No właśnie na ich forach są tematy ile bierze twój samochód oleju, są sondy, nawet z tego żartują to klasyka gatunku... Śmigają ale z wydechu przeważnie czuć ten smród oleju :D Honda jak Honda ale Mazda w szczególności, zepsuła swoje silniki niestety... może te nowe są deczko lepsze ale te starsze to totalna klapa...
A mi mówili, że moje 1.6 ZM jest nie do zajebania :( tak samo jak 2.0 FS :( ale widocznie jakiś uszkodzony egzemplarz kupiłem, bo po zakupie zmieniłem olej i od tamtego czasu na tym samym poziomie jest a zrobiłem już 4k km. No trudno, trzeba będzie sprzedać i kupić jakąś co bierze.

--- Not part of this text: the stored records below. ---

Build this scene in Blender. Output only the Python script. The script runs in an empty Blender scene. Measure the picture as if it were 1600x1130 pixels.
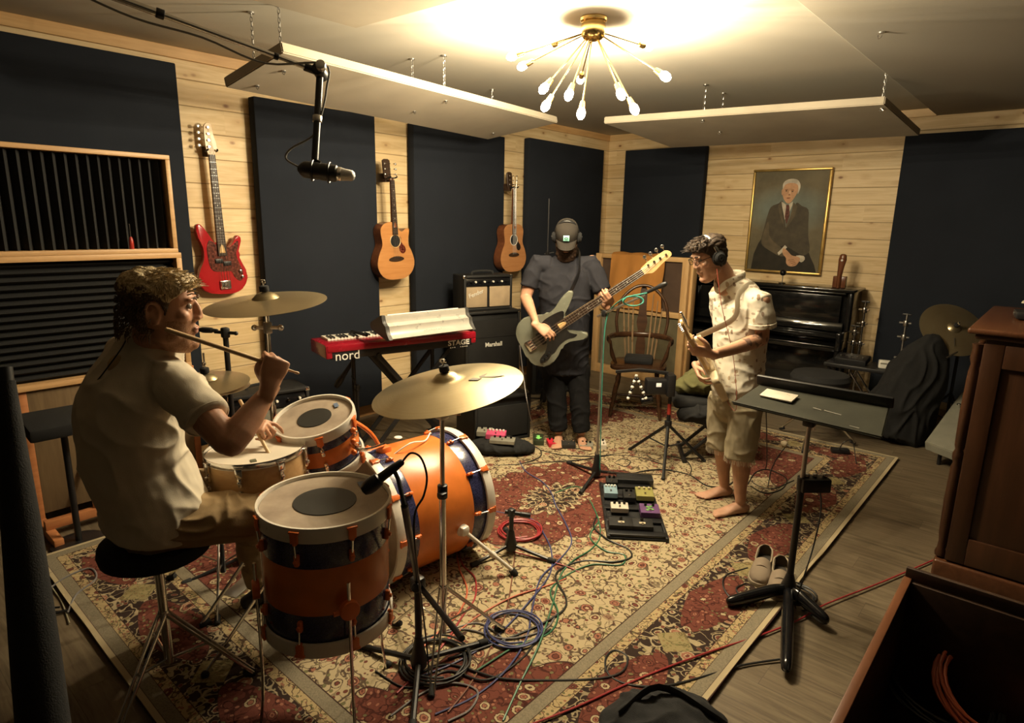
import bpy, bmesh, math, random
from mathutils import Vector, Matrix, Euler, noise
random.seed(7)
R = math.radians
PI = math.pi
SC = bpy.context.scene
COL = SC.collection
V = Vector

# ---------------------------------------------------------------- camera, world, exposure
FPX, CAMH = 983.0, 1.75
PITCH, ROLL, YAW = R(12.64), R(1.07), R(41.15)
_hd = V((-math.sin(YAW), math.cos(YAW), 0)); _hr = V((math.cos(YAW), math.sin(YAW), 0)); _z = V((0, 0, 1))
CF = _hd * math.cos(PITCH) - _z * math.sin(PITCH)
_up = _hd * math.sin(PITCH) + _z * math.cos(PITCH)
CR = _hr * math.cos(ROLL) + _up * math.sin(ROLL)
CU = -_hr * math.sin(ROLL) + _up * math.cos(ROLL)
CO = V((0, 0, CAMH))
cam = bpy.data.cameras.new('camera'); cam_o = bpy.data.objects.new('camera', cam); COL.objects.link(cam_o)
cam.sensor_width = 36; cam.sensor_fit = 'HORIZONTAL'; cam.lens = FPX / 1600 * 36
cam.clip_start = 0.02; cam.clip_end = 60
cam_o.matrix_world = Matrix(((CR.x, CU.x, -CF.x, 0), (CR.y, CU.y, -CF.y, 0), (CR.z, CU.z, -CF.z, CAMH), (0, 0, 0, 1)))
SC.camera = cam_o
w = bpy.data.worlds.new('world'); SC.world = w; w.use_nodes = True
w.node_tree.nodes['Background'].inputs[0].default_value = (0.9, 0.85, 0.7, 1)
w.node_tree.nodes['Background'].inputs[1].default_value = 0.0
SC.view_settings.view_transform = 'Standard'; SC.view_settings.look = 'None'
SC.view_settings.gamma = 1; SC.view_settings.use_curve_mapping = False
SC.view_settings.exposure = 0.7
BULB_WATTS = 19.0
BULB_COLOR = (1.0, 0.85, 0.60)

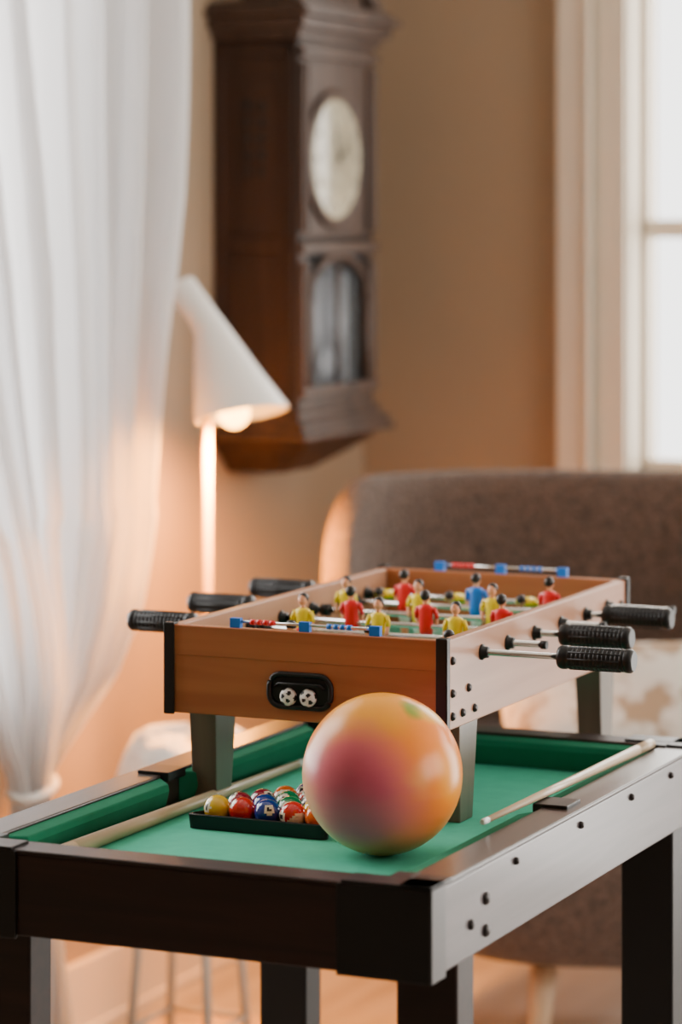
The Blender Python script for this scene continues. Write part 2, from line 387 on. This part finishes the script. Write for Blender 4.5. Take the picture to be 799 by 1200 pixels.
def pillow(name,w,h,t,mats,loc,rot,parent=None):
    mb=MB(); N=28
    for sgn in (1,-1):
        vs=[];fs=[]
        for i in range(N+1):
            for j in range(N+1):
                a=-1+2*i/N; b=-1+2*j/N
                th=t*((1-a**4)*(1-b**4))**.5
                pin=1-.08*(a*a*b*b)
                vs.append((w/2*a*(1+.06*(1-b*b)*abs(a)**3)*pin, sgn*th*(1+.08*math.sin(a*5+b*3)), h/2*b*pin))
        for i in range(N):
            for j in range(N):
                q=i*(N+1)+j; fs.append((q,q+1,q+N+2,q+N+1))
        mb.add(vs,fs,0,True)
    return mb.obj(name,mats,parent,loc,rot)
M_pc=mat('patterned_cushion',(.8,.78,.74),.95)
nt=M_pc.node_tree; tc=nt.nodes.new('ShaderNodeTexCoord'); nn=nt.nodes.new('ShaderNodeTexNoise'); nn.inputs['Scale'].default_value=16
rp=nt.nodes.new('ShaderNodeValToRGB'); rp.color_ramp.elements[0].position=.40; rp.color_ramp.elements[0].color=(.36,.25,.16,1); rp.color_ramp.elements[1].position=.52; rp.color_ramp.elements[1].color=(.66,.60,.54,1)
nt.links.new(tc.outputs['Object'],nn.inputs['Vector']); nt.links.new(nn.outputs['Fac'],rp.inputs['Fac']); nt.links.new(rp.outputs['Color'],nt.nodes['Principled BSDF'].inputs['Base Color'])
pillow('throw_pillow',.44,.24,.045,[M_pc],(.515,5.25,.66),(math.radians(-48),math.radians(-3),math.radians(-4)))

# ------------------------------------------------------------------ STOOL WITH THROW
st=empty('stool',(-.262,5.15,0),-ANG)
mb=MB()
mb.lathe((0,0,.55),(0,0,1),[(.08,0),(.095,.005),(.095,.022),(.08,.028)],32)
for k in range(4):
    a=math.pi/4+k*math.pi/2
    mb.cyl((.065*math.cos(a),.065*math.sin(a),.555),(.115*math.cos(a),.115*math.sin(a),0),.008,n=12)
for k in range(4):
    a=math.pi/4+k*math.pi/2; b_=a+math.pi/2
    mb.cyl((.104*math.cos(a),.104*math.sin(a),.12),(.104*math.cos(b_),.104*math.sin(b_),.12),.005,n=10)
mb.obj('frame',[M_stoolp],st)
mb=MB(); rgs=[]
for r_,z in ((.01,.62),(.045,.62),(.075,.617),(.098,.605),(.107,.57),(.112,.52),(.118,.48)):
    rg=[]
    for j in range(72):
        t=2*math.pi*j/72; w_=max(0,(.605-z))/.12
        rr_=r_*(1+w_*.12*math.sin(t*9)+w_*.05*math.sin(t*5+1))+.006*math.sin(t*3+z*30)
        rg.append((rr_*math.cos(t),rr_*math.sin(t),z+.012*math.sin(t*2+.6)+.006*math.sin(t*7)))
    rgs.append(rg)
mb.rings(rgs,0,False); mb.add(rgs[0],[tuple(range(72))],0)
mb.obj('fleece_throw',[M_fleece],st,recalc=True)

# ------------------------------------------------------------------ POOL TABLE
TW,TL=.60,.97; ZF,ZT,ZB=.76,.80,.706
pt=empty('pool_table',(.092,3.121,0),-ANG)
RW=.045
mb=MB(); mb.box(-TW+RW,-RW,RW,TL-RW,ZF-.012,ZF); mb.obj('felt_bed',[M_felt],pt)
mb=MB(); mb.box(-TW+.02,-.02,.02,TL-.02,ZB+.004,ZF-.012); mb.obj('bed_board',[M_dark],pt)
mb=MB(); mb.box(-TW,0,0,.02,ZB,ZT-.003); mb.box(-TW,0,TL-.02,TL,ZB,ZT-.003); mb.obj('end_aprons',[M_dark],pt,bevel=.002)
mb=MB(); mb.box(-.02,.001,.02,TL-.02,ZB,ZT-.003); mb.box(-TW-.001,-TW+.02,.02,TL-.02,ZB,ZT-.003); mb.obj('side_aprons',[M_side],pt,bevel=.002)
mb=MB(); mb.box(-RW,.002,0.03,TL-.03,ZT-.003,ZT+.002); mb.box(-RW,-.02,0.02,TL-.02,ZF-.01,ZT-.003); mb.box(-TW-.002,-TW+RW,.03,TL-.03,ZT-.003,ZT+.002); mb.box(-TW+.02,-TW+RW,.02,TL-.02,ZF-.01,ZT-.003)
mb.obj('side_rails',[M_rail],pt,bevel=.002)
mb=MB(); mb.box(-TW+.03,-.03,-.002,RW,ZT-.003,ZT+.002); mb.box(-TW+.02,-.02,.02,RW,ZF-.01,ZT-.003); mb.box(-TW+.03,-.03,TL-RW,TL+.002,ZT-.003,ZT+.002); mb.box(-TW+.02,-.02,TL-RW,TL-.02,ZF-.01,ZT-.003)
mb.obj('end_rails',[M_dark],pt,bevel=.002)
mb=MB()
def cush(p0,p1,inn):
    p0=Vector(p0);p1=Vector(p1);inn=Vector(inn); d=(p1-p0).normalized()
    def sec(p,s_):
        q=p; e=d*s_*.02
        return [(q.x,q.y,ZF),(q.x,q.y,ZT-.001),tuple(q+inn*.022+e+Vector((0,0,ZT-.004))),tuple(q+inn*.024+e+Vector((0,0,ZT-.012))),tuple(q+inn*.012+e*.5+Vector((0,0,ZF)))]
    mb.rings([sec(p0,1),sec(p1,-1)],0,True,smooth=False)
g=.045
cush((-RW,RW+g-.02,0),(-RW,TL/2-.025,0),(-1,0,0)); cush((-RW,TL/2+.025,0),(-RW,TL-RW-g+.02,0),(-1,0,0))
cush((-TW+RW,RW+g-.02,0),(-TW+RW,TL/2-.025,0),(1,0,0)); cush((-TW+RW,TL/2+.025,0),(-TW+RW,TL-RW-g+.02,0),(1,0,0))
cush((-TW+RW+g-.02,RW,0),(-RW-g+.02,RW,0),(0,1,0)); cush((-TW+RW+g-.02,TL-RW,0),(-RW-g+.02,TL-RW,0),(0,-1,0))
mb.obj('cushions',[M_cush],pt,bevel=.002)
mb=MB()
for cx,sx in ((0,-1),(-TW,1)):
    for cy_,sy in ((0,1),(TL,-1)):
        def bx(xa,xb,ya,yb,z0,z1,m=0):
            X=sorted((cx+sx*xa,cx+sx*xb)); Y=sorted((cy_+sy*ya,cy_+sy*yb)); mb.box(X[0],X[1],Y[0],Y[1],z0,z1,m)
        bx(-.004,.105,-.004,.0,ZB-.003,ZT+.001); bx(-.005,.0,-.004,.035,ZB-.003,ZT+.001,1)
        bx(-.004,.10,-.004,.035,ZT+.001,ZT+.005); bx(-.004,.035,-.004,.055,ZT+.001,ZT+.005)
        bx(.035,.06,.035,.06,ZF+.001,ZT+.0048)
        c=Vector((cx+sx*.062,cy_+sy*.062,0)); mb.cyl((c.x,c.y,ZF-.001),(c.x,c.y,ZF+.0012),.027,n=28)
for cx,sx in ((0,-1),(-TW,1)):
    X=sorted((cx+sx*.012,cx+sx*.056)); mb.box(X[0],X[1],TL/2-.024,TL/2+.024,ZT-.006,ZT+.006)
    c=cx+sx*.058; mb.cyl((c,TL/2,ZF-.001),(c,TL/2,ZF+.0012),.024,n=24)
mb.obj('pocket_corners',[M_black,M_cap],pt,bevel=.0015)
mb=MB()
for x0 in (-.073,-TW+.002):
    for y0 in (.084,TL-.13):
        mb.box(x0,x0+.071,y0,y0+.05,.02,ZB+.003,1 if y0>.3 else 0); mb.box(x0-.003,x0+.074,y0-.003,y0+.053,0,.025,1)
mb.obj('legs',[M_dark,M_black],pt,bevel=.003)
mb=MB()
mb.box(-TW+.06,-.06,.11,.13,ZB-.02,ZB+.005); mb.box(-TW+.06,-.06,TL-.11,TL-.09,ZB-.02,ZB+.005); mb.obj('cross_braces',[M_black],pt,bevel=.002)
mb=MB()
for y,z,r_ in ((.16,.76,.0055),(.16,.725,.0055),(.115,.741,.0045),(.2527,.783,.0035),(.471,.783,.0035),(.66,.783,.0035),(.82,.783,.0035)):
    for sx,x in ((1,.001),(-1,-TW-.001)):
        mb.lathe((x,y,z),(sx,0,0),[(r_*1.3,0),(r_*1.3,.0015),(r_,.004),(r_*.4,.005)],14)
mb.obj('bolts',[M_bolt],pt)

# ------------------------------------------------------------------ CUES
def cue(name,p0,p1,rs=1):
    p0=Vector(p0);p1=Vector(p1);d=p1-p0
    e=empty(name,p0,math.atan2(-d.x,d.y)); l=math.hypot(d.x,d.y)
    mb=MB(); mb.lathe((0,0,0),(0,1,d.z/l),[(.006*rs,0),(.0095*rs,.004),(.0095*rs,.10*l)],16); mb.obj('butt',[M_cue],e)
    mb=MB(); mb.lathe((0,.1*l,.1*d.z),(0,1,d.z/l),[(.0095*rs,0),(.0075*rs,.5*l),(.005*rs,.87*l)],16); mb.obj('shaft',[M_cue],e)
    mb=MB(); mb.lathe((0,.97*l,.97*d.z),(0,1,d.z/l),[(.0052*rs,0),(.0052*rs,.02*l),(.004*rs,.028*l)],16); mb.obj('tip',[M_wt],e)
def TP(x,y,z):
    return Matrix.Translation((.092,3.121,0))@Matrix.Rotation(-ANG,4,'Z')@Vector((x,y,z))
cue('pool_cue',TP(-.515,.09,ZF+.0105),TP(-.512,.80,ZF+.006))
cue('pool_cue.001',TP(-.050,.90,ZT+.0082),TP(-.058,.30,ZT+.0125),.7)

# ------------------------------------------------------------------ TABLETOP FOOSBALL
fb=empty('tabletop_foosball_game',(.1267,3.62,ZF),-ANG)
FW,FL,FH,FB=.38,.69,.231,.121; T=.014
mb=MB(); mb.box(-FW+.001,-.001,0,T,FB,FH); mb.box(-FW+.001,-.001,FL-T,FL,FB,FH); mb.box(-FW,0,-.001,T-.002,FH-.037,FH+.001)
mb.obj('end_panels',[M_fwood],fb,bevel=.0015)
mb=MB(); mb.box(-T,0,T,FL-T,FB,FH); mb.box(-FW,-FW+T,T,FL-T,FB,FH); mb.obj('side_panels',[M_fwoodY],fb,bevel=.0015)
mb=MB(); mb.box(-FW+T,-T,T,FL-T,FB+.004,FB+.03,0)
zf=FB+.0302
mb.box(-FW+T+.01,-T-.01,FL/2-.0015,FL/2+.0015,zf,zf+.0006,1)
mb.tube([(-FW/2+.06*math.cos(t),FL/2+.06*math.sin(t),zf) for t in [2*math.pi*k/40 for k in range(40)]],.001,6,1,True)
for y0,y1 in ((T+.002,.09),(FL-.09,FL-T-.002)):
    for xx in (-FW/2-.08,-FW/2+.08): mb.box(xx-.0015,xx+.0015,y0,y1,zf,zf+.0006,1)
    ye=y1 if y0<.3 else y0; mb.box(-FW/2-.08,-FW/2+.08,ye-.0015,ye+.0015,zf,zf+.0006,1)
mb.obj('playing_field',[M_field,M_line],fb)
mb=MB()
for x in (-FW,0):
    for y in (0,FL):
        sx=-1 if x==0 else 1; sy=1 if y==0 else -1
        X=sorted((x-sx*.003,x+sx*.012)); Y=sorted((y-sy*.003,y+sy*.0)); mb.box(X[0],X[1],Y[0],Y[1],FB-.002,FH+.003)
        X=sorted((x-sx*.003,x)); Y=sorted((y-sy*.003,y+sy*.008)); mb.box(X[0],X[1],Y[0],Y[1],FB-.002,FH+.003)
        X=sorted((x-sx*.003,x+sx*.012)); Y=sorted((y-sy*.003,y+sy*.010)); mb.box(X[0],X[1],Y[0],Y[1],FH+.001,FH+.0035)
mb.obj('corner_trims',[M_black],fb,bevel=.0012)
mb=MB()
for x0,x1 in ((-.040,-.002),(-FW+.006,-FW+.044)):
    for y0,yd in ((.05,1),(FL-.05,-1)):
        ya,yb=sorted((y0,y0+yd*.062)); yc,yd_=sorted((y0+yd*.008,y0+yd*.050))
        o=.002
        mb.hexa([(x0+o,yc,0),(x1-o,yc,0),(x1-o,yd_,0),(x0+o,yd_,0),(x0,ya,FB+.004),(x1,ya,FB+.004),(x1,yb,FB+.004),(x0,yb,FB+.004)])
mb.obj('legs',[M_fleg],fb,bevel=.0015)
mb=MB()
for y,z in ((.022,.205),(.022,.165),(.022,.137),(.075,.165),(.095,.137),(.055,.137),(FL-.03,.2),(FL-.03,.15),(FL-.07,.145),(FL-.1,.145)):
    for sx,x in ((1,0),(-1,-FW)): mb.lathe((x,y,z),(sx,0,0),[(.0055,0),(.0055,.001),(.004,.0035),(.001,.004)],14)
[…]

Mówiąc nie do zajebania mam na myśli zrobienie na benzynie około 350kkm bez większych remontów. Właśnie stare japońskie benzyny i niemieckie diesle(te jeszcze sprzed epoki 1.9 tdi) są nie do zajebania. Przy dbaniu o silnik na starej benzynie japońskiej zrobisz spokojnie 500kkm zanim padnie zupełnie, tak samo golfem II w dieslu czy mercem beczką zrobisz spokojnie 1 mln km, albo i nawet 1.5 mln.
A co do dzisiejszych silników to jest jak jest, drogie naprawy już przy 100 czy 200 tysiącach, bo pełno nikomu niepotrzebnej technologii się pakuje w takie samochody, a głupi ludzie kupują.
U mnie w domu jest stary robol - passat b5 kombi z silnikiem oczywiście 1.9tdi 115km i obecnie ma coś koło 650k - przy zakupie kilka lat temu był kręcony i miał 160k jednak potem okazało się, że ma w rzeczywistości 460, prze kilka lat zostało dokręcone ~200 i tak jak pisałem - teraz ma coś 600-650 i nie narzeka :D Ostatnio coś tam się zaczął pocić jednak myślę, że jeszcze posłuży jakiś czas. A do tej pory nie było w nim specjalnego grzebania poza regeneracją turbo.